Ich habe tausendmal mehr erhalten, als ich gegeben habe
Es waren drei sehr schwierige und schöne Jahre, für die ich Gott nur danken kann. Danke für die gemeinsam verbrachten Sonntage beim Spielen auf der Wiese, für die Spaziergänge am Samstagmorgen mit den kleinen Kindern. Danke für die Zeit, die ich mit den Jugendlichen verbracht habe, für ihre Geduld und ihr Vertrauen, für die schwierigen Situationen, die wir gemeinsam gemeistert haben und die mich wachsen ließen. Danke, dass ich lernen konnte, auf so viele verschiedene Arten zu lieben, im Großen wie im Kleinen.
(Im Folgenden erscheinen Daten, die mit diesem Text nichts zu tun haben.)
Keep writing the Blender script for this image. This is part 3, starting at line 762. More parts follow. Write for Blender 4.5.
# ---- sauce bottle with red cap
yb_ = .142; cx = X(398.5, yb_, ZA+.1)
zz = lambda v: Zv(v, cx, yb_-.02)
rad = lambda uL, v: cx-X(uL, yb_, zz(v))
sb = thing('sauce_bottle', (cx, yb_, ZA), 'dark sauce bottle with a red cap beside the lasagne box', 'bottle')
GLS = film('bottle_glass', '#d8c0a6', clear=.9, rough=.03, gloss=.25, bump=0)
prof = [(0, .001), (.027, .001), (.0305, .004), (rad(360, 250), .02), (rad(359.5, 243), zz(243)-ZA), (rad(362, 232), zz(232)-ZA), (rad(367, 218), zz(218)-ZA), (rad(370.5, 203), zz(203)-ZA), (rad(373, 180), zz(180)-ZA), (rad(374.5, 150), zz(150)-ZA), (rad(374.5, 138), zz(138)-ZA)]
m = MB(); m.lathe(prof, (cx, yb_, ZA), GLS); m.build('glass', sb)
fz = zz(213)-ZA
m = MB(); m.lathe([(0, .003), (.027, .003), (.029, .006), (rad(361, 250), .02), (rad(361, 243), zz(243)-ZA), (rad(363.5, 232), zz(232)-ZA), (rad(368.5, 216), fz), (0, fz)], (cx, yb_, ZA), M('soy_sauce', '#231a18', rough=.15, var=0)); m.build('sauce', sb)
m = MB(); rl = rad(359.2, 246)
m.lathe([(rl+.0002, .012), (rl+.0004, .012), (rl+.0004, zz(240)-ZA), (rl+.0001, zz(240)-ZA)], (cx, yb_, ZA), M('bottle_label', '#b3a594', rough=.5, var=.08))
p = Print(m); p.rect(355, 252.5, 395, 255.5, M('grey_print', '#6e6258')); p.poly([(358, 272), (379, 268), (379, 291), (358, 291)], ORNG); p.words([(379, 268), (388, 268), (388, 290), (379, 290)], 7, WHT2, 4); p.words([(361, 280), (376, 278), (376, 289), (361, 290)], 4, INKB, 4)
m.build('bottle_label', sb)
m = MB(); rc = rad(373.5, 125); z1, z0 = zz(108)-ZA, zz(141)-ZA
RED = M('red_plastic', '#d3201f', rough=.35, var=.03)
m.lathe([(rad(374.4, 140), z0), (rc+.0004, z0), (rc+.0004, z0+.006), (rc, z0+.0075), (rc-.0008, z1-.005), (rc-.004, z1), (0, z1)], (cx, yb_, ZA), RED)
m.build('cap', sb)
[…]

Danke, denn ich habe tausendmal mehr erhalten, als ich gegeben habe. Immer klarer wurde mir aber mit der Zeit, dass ich noch einen Weg brauchte, auf dem ich an mir als Frau arbeiten konnte. So kam ich in das Cenacolo-Mädchenhaus nach Medjugorje, wo ich begann, mich der Gottesmutter zu nähern. Sie veränderte meinen Blick auf viele Dinge und ließ mich mehr zu einer „Mutter” werden. Am Anfang war ich manchmal traurig und sagte zu mir: „Das ist nicht wie in der Mission”, aber dann habe ich gemerkt, dass die Mission heute darin besteht, mich selbst zu verändern und die zu lieben, die Gott mir an die Seite stellt. Es gelingt mir nicht immer, wenn ich es aber schaffe, erfüllt es mein Herz. Ich konnte meinem Bruder verzeihen, und jetzt ist er wieder mein großer Bruder; er gibt mir gute Ratschläge; wir leiden, scherzen und beten gemeinsam auch für unsere Familie.
All das ist möglich geworden dank der Gemeinschaft. Danke!